全国47マラソン完走 和歌山市の木村さん

 全国各地で開かれる市民マラソンでは、観光やグルメ、大会ならではのもてなしを楽しみながら参加するランナーも多い。和歌山県和歌山市の木村充博さん(53)は12月1日に島根県で開かれた大会で、47都道府県での大会全ての完走を果たした。所属しているランニング愛好会の「汗濁(あせだく)大学アスリートクラブ」(平川太一会長)メンバーの盛大な祝福で達成感いっぱいの木村さんは、今後は東京オリンピックのボランティアスタッフを目指す。

 木村さんが初めて参加したご当地マラソンは、2014年2月の「第19回紀州口熊野マラソン」。フルマラソンへの初挑戦で完走を果たしたことと、3時間59分21秒という納得のいくタイムに気を良くし、3、10月の大阪での大会、12月東京の伊豆大島と、1年のうち4大会に出場した。

 全国各地で走りたいと一念発起したのは伊豆大島マラソン。会場は標高400㍍で難コースではあったが総合92位という満足の結果と、初めて訪れた他府県の地域で飲食などのもてなしを受け「これまでに体験したことのない楽しさ」に夢中になった。

 特に印象に残っているレースは17年2月、熊本県の大会。16年4月の地震による被害で、崩れた城やがれきのそばを走りながら、5㌔おきに給水や食事を提供してくれたボランティアスタッフに感銘を受けた。その大会をきっかけに、47大会全てで完走したいとの思いを一層強くしたという。

 練習は1週間に2度、和歌山城の周囲10㌔やマリーナシティ周辺2㌔を汗濁大学アスリートクラブのメンバーと走り、大会直前は孝子峠を越え岬公園までの約30㌔を走り込んでいる。

 47カ所目となった12月1日の国宝松江城マラソンでは、同クラブの平川会長(46)と藤田倫成さん(45)も参加し、手をつないで感動のゴール。マラソンを始めた当初、木村さんのペースに合わせて伴走してくれたメンバーも、ゴール直前、「汗濁大学」ののぼりを持って応援に現れ、感極まった。

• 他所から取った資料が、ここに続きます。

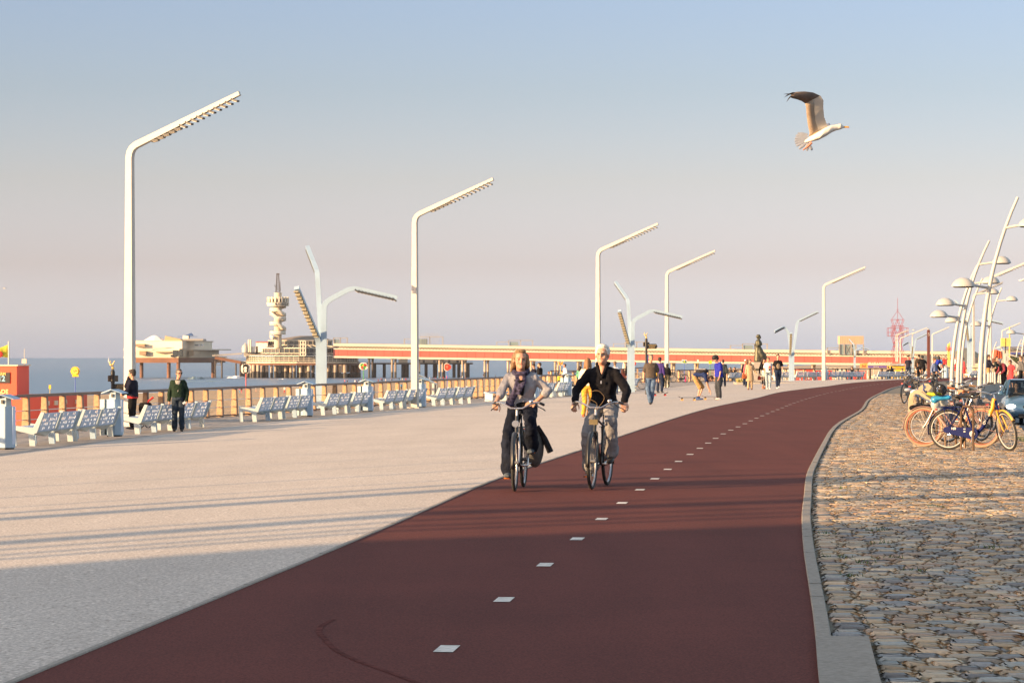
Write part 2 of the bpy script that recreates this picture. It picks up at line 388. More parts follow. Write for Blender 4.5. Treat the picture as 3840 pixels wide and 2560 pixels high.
# cobbles: every stone of the near paving is real geometry, set in rows
Kx = off(Rc, .13)
base = MB(); base.sheet(zl(off(Rc, .05), -.012), zl(RE, -.012), 6)
base.build('paving_bed', m_grout, kind='structure')
MB().sheet(zl(RE, 0), zl([p+Vector((.25, 0, 0)) for p in RE], -.38)).build('road_kerb', m_kerb, kind='structure')
vs, fs, colr = [], [], []
rnd = random.Random(3)
PAL = [(.30, .235, .165), (.35, .30, .235), (.24, .23, .22), (.20, .21, .23), (.33, .25, .20), (.27, .22, .18), (.40, .35, .28), (.23, .245, .25), (.37, .29, .21), (.15, .15, .16), (.31, .27, .22)]
y = 12.2
while y < 118:
    rh = rnd.uniform(.16, .205)*(1 if y < 60 else 1.25); x0 = xat(Kx, y)+.01; x1 = min(xat(RE, y)-.02, y*.197+1.2); x = x0-rnd.random()*.05
    if y < 15.4: x = max(x, xat(Rc, y)+.32)
    tilt = rnd.uniform(-.012, .004)
    while x < x1:
        wd = rnd.uniform(.14, .27)*(1 if y < 60 else 1.2); g = .005; hh = rnd.uniform(-.004, .005); dy = -(x-x0)*.06+rnd.uniform(-.007, .007)
        c = rnd.choice(PAL); kq = rnd.uniform(1.05, 1.7); c = tuple(min(.8, ch*kq*w__) for ch, w__ in zip(c, (1.06, 1, .90)))
        pts = [(x+g, y+g), (x+wd-g, y+g), (x+wd-g, y+rh-g), (x+g, y+rh-g)]
        o = len(vs); j = lambda s=.012: rnd.uniform(-s, s)
        cx, cy = x+wd/2, y+rh/2
        ring0 = []
        for (px, py) in pts:   # chamfered corners give each stone its rounded outline
            for qx, qy in ((.80, 1), (1, .76)) if (px-cx)*(py-cy) > 0 else ((1, .76), (.80, 1)):
                ring0.append((cx+(px-cx)*qx+j(.006), cy+(py-cy)*qy+dy+j(.006)))
        for (px, py) in ring0: vs.append((px, py, -.02))
        for (px, py) in ring0: vs.append((px, py, hh-.004))
        for (px, py) in ring0: vs.append((cx+(px-cx)*.80, cy+dy+(py-cy-dy)*.80, hh+.005+j(.0015)))
        for r_ in (0, 8):
            for q in range(8): fs.append((o+r_+q, o+r_+(q+1) % 8, o+r_+8+(q+1) % 8, o+r_+8+q)); colr.append(c)
        fs.append(tuple(o+16+q for q in range(8))); colr.append(c)
        x += wd
    y += rh
me = bpy.data.meshes.new('cobblestones'); me.from_pydata(vs, [], fs)
ca = me.color_attributes.new('stone', 'FLOAT_COLOR', 'CORNER')
buf = np.repeat(np.array([(*c, 1) for c in colr], dtype=np.float32), [len(f) for f in fs], axis=0)
ca.data.foreach_set('color', buf.ravel())
def f_cob(n, b, p):
    at = n.nodes.new('ShaderNodeAttribute'); at.attribute_name = 'stone'
    a = noise(n, p, 30, 5, .7); k = noise(n, p, 6, 3)
    col = mixc(n, .8, at.outputs['Color'], ramp(n, a, [(.3, (.62, .62, .64)), (.7, (1.15, 1.12, 1.05))]), 'MULTIPLY')
    n.links.new(col, b.inputs['Base Color']); b.inputs['Roughness'].default_value = .68; bump(n, b, a, .35)
me.materials.append(posmat('cobble_granite', f_cob))
me.polygons.foreach_set('use_smooth', [True]*len(me.polygons)); me.set_sharp_from_angle(angle=radians(50))
ob = bpy.data.objects.new('cobblestones', me); COL.objects.link(ob); tag(ob, kind='stuff', label='worn grey and brown cobblestones laid in rows beside the cycle path', cat='paving')
# little tufts of grass growing in the joints
mb = MB()
for (u, v) in ((3100, 2003), (3140, 2090), (3217, 2112), (3330, 2093), (3720, 2055), (3150, 1832), (3295, 1990), (3190, 2160), (3826, 1649), (3840, 1655), (3815, 1645), (3300, 2040), (3500, 1900), (3450, 2140)):
    g0 = GP(u, v)
    for _ in range(12):
        a = rnd.uniform(0, 2*pi); r_ = rnd.uniform(0, .09); b0 = g0+Vector((cos(a)*r_*1.6, sin(a)*r_, 0)); h = rnd.uniform(.015, .05 if v > 1700 else .14)
        t = b0+Vector((rnd.uniform(-.03, .03), rnd.uniform(-.03, .03), h)); wv_ = .005
        mb.add([b0+Vector((-wv_, 0, 0)), b0+Vector((wv_, 0, 0)), t], [(0, 1, 2)])
mb.build('grass_tufts', M('grass_blades', (.07, .12, .03), .8, var=.3, scale=20), kind='stuff', label='small tufts of grass growing between the cobblestones', cat='grass')
rd = MB(); RR = zl([p+Vector((.2, 0, 0)) for p in RE], -.385); rd.sheet(RR, [Vector((p.x+220, p.y*1.0-60, -.385)) for p in RR], 4); rd.build('road', m_road, kind='structure')
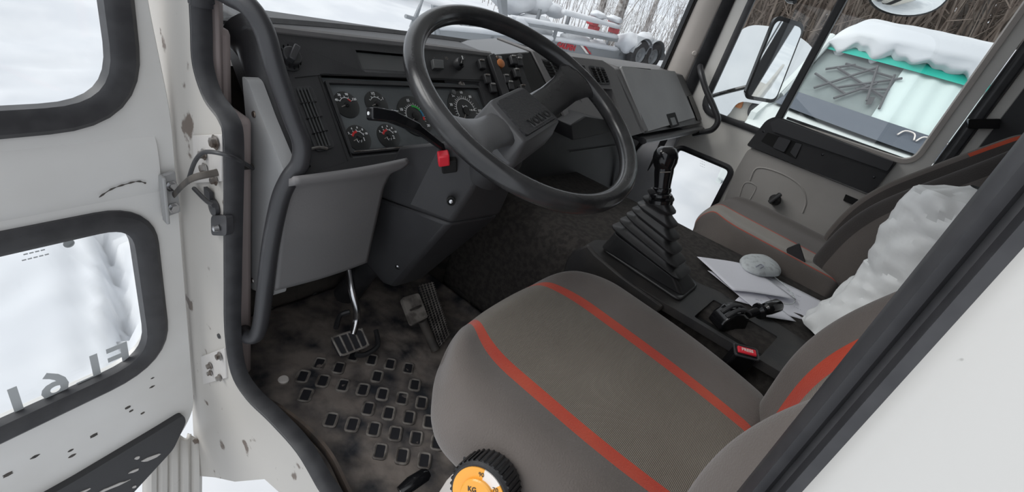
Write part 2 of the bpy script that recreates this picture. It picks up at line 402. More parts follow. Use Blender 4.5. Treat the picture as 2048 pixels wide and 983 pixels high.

 メンバーはこのほど、祝う会を開き、これまでの参加実績を記したTシャツを贈って、根気強く取り組んできた勇姿をたたえた。木村さんは「一人で続けることは不可能だった。仲間が寄せ書きをしてくれたたすきを掛け、一緒に走っていると感じながら頑張れた」と話し、「東京オリンピックでは感謝を込めて、選手を支える側にまわりたい」と力を込めていた。

 平川会長は「木村さんの諦めない姿に僕らも刺激を受け、頑張れた」、藤田さんは「素晴らしい記録が生まれた瞬間に立ち会うことができたことは、幸せなこと」と喜びを分かち合っていた。